With the acquisition of Jake Muzzin by the Leafs today, their salary cap picture for this season has changed.
Muzzin’s cap hit is $4 million this season and next, and without removing a player from the roster — the Leafs were rolling along with no extra forward, so Muzzin brings their roster to 23 right now — the total cap space right now is $10,914,493 per Cap Friendly.
With the addition of Jake Muzzin, the #Leafs now have $23,813,333, or 30.0% of the cap, allocated on defense.
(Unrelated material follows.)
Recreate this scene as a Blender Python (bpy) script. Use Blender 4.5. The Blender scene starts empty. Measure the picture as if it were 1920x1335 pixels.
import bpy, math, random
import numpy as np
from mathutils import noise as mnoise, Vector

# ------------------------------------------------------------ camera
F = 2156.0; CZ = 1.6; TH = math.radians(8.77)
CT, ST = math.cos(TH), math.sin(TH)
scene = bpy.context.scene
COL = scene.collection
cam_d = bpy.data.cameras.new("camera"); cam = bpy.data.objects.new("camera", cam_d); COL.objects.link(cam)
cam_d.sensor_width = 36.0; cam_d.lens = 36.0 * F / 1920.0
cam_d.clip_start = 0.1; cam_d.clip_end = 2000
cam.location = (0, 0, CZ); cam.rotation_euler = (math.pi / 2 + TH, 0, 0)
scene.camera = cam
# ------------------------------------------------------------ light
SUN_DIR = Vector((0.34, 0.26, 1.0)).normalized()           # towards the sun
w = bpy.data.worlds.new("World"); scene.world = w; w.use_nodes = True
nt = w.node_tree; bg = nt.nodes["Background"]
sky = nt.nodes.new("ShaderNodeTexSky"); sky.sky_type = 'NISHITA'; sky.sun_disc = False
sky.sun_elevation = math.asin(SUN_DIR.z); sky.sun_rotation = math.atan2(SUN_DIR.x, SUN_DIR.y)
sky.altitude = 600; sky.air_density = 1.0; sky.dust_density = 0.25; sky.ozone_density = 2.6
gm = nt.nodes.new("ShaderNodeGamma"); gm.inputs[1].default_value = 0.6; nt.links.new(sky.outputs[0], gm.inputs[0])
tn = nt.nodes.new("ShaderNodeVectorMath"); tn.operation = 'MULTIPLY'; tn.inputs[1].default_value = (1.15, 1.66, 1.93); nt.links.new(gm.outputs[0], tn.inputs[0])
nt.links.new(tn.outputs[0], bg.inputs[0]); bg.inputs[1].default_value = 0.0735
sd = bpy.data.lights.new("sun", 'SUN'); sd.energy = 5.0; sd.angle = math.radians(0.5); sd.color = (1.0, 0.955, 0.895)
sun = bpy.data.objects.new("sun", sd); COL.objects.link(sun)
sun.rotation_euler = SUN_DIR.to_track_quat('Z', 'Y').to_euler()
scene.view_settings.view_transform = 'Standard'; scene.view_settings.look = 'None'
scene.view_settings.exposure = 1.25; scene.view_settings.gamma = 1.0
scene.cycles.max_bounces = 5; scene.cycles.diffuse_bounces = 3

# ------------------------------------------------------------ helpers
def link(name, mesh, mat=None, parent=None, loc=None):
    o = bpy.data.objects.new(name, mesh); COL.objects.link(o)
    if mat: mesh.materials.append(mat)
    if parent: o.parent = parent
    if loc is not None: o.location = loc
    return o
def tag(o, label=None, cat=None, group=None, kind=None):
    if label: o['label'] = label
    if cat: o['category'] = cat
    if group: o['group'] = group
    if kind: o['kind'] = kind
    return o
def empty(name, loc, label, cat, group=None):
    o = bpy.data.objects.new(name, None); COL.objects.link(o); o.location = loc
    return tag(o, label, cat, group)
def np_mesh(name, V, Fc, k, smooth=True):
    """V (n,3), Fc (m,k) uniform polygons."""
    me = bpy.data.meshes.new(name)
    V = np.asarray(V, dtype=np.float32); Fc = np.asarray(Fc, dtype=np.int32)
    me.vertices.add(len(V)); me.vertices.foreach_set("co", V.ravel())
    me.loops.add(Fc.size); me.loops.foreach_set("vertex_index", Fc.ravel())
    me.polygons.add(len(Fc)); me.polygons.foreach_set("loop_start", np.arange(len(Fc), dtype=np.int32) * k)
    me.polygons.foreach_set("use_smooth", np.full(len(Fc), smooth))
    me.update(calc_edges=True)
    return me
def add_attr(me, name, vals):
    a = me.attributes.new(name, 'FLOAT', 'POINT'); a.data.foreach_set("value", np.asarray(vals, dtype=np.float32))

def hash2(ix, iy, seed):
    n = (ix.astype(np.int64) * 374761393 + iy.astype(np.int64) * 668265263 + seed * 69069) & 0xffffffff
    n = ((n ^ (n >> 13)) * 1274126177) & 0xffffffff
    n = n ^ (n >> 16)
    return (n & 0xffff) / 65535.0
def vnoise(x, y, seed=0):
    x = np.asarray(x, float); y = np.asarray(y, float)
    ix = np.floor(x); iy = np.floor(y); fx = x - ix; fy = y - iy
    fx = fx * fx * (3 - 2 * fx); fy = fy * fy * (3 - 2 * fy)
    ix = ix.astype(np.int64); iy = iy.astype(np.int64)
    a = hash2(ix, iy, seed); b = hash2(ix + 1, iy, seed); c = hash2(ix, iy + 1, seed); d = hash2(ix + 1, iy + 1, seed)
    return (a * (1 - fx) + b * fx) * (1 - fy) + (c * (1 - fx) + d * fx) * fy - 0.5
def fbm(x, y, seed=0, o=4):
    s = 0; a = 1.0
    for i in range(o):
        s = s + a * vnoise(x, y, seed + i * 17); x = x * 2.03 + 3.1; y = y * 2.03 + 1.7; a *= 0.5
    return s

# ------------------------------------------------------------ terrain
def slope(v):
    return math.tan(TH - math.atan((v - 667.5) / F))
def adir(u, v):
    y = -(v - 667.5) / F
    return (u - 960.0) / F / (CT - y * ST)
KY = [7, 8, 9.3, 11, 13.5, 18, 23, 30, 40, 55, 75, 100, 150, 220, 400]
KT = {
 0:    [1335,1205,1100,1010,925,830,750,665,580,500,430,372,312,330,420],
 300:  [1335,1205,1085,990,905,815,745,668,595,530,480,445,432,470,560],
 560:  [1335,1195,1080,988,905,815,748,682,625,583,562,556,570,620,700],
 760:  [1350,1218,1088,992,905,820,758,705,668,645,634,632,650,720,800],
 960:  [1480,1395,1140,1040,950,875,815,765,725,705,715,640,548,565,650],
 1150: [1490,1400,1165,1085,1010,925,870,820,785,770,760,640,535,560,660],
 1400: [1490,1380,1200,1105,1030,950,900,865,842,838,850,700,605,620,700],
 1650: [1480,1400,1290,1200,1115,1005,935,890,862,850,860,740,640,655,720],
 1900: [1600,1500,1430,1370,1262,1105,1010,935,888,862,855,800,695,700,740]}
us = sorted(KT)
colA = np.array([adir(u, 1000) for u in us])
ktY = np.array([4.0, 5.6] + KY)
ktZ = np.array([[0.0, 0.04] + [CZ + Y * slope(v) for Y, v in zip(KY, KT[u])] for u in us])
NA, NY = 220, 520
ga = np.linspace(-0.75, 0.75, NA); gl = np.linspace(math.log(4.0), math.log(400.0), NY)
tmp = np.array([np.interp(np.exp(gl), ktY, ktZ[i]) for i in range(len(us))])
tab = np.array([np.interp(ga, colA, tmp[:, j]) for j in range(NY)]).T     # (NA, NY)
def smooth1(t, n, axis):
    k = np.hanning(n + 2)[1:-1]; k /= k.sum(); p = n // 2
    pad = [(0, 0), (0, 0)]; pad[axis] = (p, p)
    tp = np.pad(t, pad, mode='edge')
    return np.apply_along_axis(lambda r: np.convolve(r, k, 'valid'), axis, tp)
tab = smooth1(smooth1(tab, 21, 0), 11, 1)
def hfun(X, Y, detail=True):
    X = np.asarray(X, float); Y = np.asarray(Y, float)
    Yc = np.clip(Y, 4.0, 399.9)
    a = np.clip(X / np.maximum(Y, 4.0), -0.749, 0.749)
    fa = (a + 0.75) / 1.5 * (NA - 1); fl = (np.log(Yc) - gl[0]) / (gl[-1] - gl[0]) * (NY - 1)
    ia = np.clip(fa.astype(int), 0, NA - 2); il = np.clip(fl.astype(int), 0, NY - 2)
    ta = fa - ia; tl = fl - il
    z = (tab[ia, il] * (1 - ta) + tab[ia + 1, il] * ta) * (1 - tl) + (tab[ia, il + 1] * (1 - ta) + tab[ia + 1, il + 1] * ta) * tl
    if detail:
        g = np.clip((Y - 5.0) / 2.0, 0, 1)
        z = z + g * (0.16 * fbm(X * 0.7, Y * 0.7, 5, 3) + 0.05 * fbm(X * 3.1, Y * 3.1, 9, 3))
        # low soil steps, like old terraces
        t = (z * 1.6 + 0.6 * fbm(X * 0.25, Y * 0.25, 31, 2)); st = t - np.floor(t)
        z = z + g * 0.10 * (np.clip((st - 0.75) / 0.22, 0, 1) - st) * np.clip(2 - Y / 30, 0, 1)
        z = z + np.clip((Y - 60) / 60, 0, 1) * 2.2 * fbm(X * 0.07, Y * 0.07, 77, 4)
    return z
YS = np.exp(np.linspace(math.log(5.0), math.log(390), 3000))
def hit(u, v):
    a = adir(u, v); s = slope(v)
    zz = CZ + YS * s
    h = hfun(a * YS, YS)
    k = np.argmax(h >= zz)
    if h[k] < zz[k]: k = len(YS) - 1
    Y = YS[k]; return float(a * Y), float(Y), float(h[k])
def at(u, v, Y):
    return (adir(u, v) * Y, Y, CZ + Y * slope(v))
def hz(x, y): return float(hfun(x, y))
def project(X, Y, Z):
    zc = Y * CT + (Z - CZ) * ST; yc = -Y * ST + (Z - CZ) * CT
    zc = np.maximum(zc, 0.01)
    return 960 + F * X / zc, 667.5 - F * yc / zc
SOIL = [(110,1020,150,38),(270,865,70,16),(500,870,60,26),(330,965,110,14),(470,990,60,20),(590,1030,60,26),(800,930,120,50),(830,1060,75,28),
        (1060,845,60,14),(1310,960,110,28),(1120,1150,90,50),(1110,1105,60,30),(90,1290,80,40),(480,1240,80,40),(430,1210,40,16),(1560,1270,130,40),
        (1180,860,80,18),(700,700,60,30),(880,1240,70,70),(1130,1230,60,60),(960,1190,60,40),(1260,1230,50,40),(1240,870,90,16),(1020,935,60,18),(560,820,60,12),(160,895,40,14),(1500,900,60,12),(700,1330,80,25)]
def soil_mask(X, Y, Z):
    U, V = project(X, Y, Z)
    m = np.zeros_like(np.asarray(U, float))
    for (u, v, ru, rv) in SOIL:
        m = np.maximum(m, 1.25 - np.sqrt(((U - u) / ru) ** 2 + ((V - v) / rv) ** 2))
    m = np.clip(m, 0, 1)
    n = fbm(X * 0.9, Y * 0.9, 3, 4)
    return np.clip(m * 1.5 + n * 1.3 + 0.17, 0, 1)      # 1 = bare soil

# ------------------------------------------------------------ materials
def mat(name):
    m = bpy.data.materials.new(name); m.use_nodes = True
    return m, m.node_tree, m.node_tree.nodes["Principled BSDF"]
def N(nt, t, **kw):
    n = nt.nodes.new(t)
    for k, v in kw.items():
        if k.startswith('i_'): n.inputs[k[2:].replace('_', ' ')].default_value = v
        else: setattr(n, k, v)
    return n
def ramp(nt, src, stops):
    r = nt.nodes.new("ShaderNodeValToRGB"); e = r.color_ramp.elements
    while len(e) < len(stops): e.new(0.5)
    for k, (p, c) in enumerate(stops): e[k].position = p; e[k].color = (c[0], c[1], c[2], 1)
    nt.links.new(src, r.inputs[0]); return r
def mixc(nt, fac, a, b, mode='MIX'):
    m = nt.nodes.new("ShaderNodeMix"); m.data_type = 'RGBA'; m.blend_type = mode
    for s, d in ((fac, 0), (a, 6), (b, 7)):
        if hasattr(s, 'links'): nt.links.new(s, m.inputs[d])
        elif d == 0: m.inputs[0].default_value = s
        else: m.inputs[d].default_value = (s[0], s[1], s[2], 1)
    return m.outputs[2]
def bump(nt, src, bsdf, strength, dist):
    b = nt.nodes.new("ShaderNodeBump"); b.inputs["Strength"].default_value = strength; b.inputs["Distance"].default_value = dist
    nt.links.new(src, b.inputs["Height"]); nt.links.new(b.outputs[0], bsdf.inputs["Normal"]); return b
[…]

— CapFriendly (@CapFriendly) January 29, 2019
That puts the club at 6th overall in the league with regards to the total cap hits spent on defensemen.https://t.co/BPt2vFET34 pic.twitter.com/rcjhcvaX4O
There’s no guarantee the Leafs won’t make other moves, and their deadline space is enough to add over $18 million worth of players without touching the LTIR space available by moving Nathan Horton onto LTIR if necessary.
The drawback to that ‘add all the players in the NHL’ theory is that if the Leafs don’t leave enough room for the performance bonuses their young players can earn, those bonuses carry into next season. You cannot use LTIR to absorb bonuses.
The total potential performance bonuses are $5,400,000, so they will easily fit in the cap space as it stands now. By having so much extra cap space this season, the Leafs not only bought themselves an end to bonus rollovers, they bought an extra month of their deadline acquisition, something a lot of contending teams can’t afford to do.